Is "eyes on the street" all you really need to know about Jane Jacobs?

I was trying to explain this blogging endeavor to a friend. Showing polite interest, she said she’d ask a friend involved in city planning if she knew who Jane Jacobs was.

The response back: “It would be a sad state of affairs if I managed to get through two years of planning school without knowing Jane Jacobs. Eyes on the street!!”

Bravo! I’m pretty sure one could pass the AICP exam knowing only two things about Jacobs from The Death and Life of Great American Cities: 1) eyes on the street, and 2) mix uses.

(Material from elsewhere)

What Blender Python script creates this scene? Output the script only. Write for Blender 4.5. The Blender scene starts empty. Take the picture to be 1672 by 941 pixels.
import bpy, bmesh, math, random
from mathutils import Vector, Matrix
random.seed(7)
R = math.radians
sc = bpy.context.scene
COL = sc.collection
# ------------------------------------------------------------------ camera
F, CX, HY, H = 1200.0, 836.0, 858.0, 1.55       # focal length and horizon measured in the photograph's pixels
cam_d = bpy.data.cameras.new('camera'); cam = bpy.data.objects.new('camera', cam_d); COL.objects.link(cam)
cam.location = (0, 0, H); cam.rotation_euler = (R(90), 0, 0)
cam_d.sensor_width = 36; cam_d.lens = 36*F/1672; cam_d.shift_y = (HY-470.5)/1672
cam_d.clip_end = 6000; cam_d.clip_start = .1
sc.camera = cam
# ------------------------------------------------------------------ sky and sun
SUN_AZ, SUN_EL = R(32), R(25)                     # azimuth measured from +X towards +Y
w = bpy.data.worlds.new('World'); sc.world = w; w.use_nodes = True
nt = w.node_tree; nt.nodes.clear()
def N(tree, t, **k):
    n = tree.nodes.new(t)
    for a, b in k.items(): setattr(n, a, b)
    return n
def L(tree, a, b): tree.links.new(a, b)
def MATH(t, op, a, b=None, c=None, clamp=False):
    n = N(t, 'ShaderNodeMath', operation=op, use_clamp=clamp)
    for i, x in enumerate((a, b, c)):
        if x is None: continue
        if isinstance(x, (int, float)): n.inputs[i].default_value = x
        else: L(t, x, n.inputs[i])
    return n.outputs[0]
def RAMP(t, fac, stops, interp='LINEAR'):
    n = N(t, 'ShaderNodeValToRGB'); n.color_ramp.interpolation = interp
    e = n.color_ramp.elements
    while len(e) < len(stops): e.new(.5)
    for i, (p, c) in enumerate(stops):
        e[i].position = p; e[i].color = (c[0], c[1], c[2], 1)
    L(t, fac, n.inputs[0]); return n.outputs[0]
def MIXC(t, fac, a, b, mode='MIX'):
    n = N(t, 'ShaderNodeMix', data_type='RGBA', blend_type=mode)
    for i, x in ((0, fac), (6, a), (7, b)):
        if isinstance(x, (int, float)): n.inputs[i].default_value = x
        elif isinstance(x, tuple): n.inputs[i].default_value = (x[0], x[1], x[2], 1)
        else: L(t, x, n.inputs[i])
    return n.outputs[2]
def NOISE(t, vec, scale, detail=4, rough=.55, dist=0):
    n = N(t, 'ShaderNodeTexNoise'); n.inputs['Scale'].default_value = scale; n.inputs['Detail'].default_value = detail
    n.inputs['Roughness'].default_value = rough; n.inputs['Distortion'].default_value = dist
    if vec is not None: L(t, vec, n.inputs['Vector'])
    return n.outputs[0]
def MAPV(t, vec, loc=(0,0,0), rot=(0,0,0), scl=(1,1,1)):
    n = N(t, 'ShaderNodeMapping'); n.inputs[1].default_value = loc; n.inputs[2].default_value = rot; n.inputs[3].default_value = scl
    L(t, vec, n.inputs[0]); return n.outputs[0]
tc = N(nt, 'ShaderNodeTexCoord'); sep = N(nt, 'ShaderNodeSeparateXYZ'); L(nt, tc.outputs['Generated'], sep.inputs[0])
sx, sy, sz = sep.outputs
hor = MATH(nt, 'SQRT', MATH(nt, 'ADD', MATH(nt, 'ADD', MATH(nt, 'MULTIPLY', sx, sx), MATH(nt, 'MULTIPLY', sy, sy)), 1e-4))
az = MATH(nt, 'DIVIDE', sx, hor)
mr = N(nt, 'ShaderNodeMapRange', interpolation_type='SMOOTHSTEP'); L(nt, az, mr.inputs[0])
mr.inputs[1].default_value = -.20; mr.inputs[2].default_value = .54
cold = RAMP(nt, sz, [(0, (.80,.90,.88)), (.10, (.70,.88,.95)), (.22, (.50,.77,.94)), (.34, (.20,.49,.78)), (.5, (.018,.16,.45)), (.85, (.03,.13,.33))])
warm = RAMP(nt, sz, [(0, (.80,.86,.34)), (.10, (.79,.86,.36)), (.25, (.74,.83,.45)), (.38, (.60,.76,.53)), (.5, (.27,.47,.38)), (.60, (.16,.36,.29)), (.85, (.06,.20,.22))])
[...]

Of course, there’s plenty of other non-Jacobs material to be responsible for on that exam.

Yet, over three chapters and nearly 60 pages, Jacobs details the “uses of sidewalks.”

  1. Safety
  2. Contact
  3. Assimilating Children

“Eyes on the street” is only one quality for a city street to offer safety as an asset. (p35)

In the best procataleptic form Jacobs first dispels two frequent errors, concerning safety by arguing that:

  1. Police are not the primary keepers of the peace on city streets and sidewalks. It would take thousands upon thousands of police officers to supplant the network of self-policing citizens.
  2. Spreading people out does not result in less crime. See - Los Angeles

(She throws “better lighting” in with these two bit later, too.)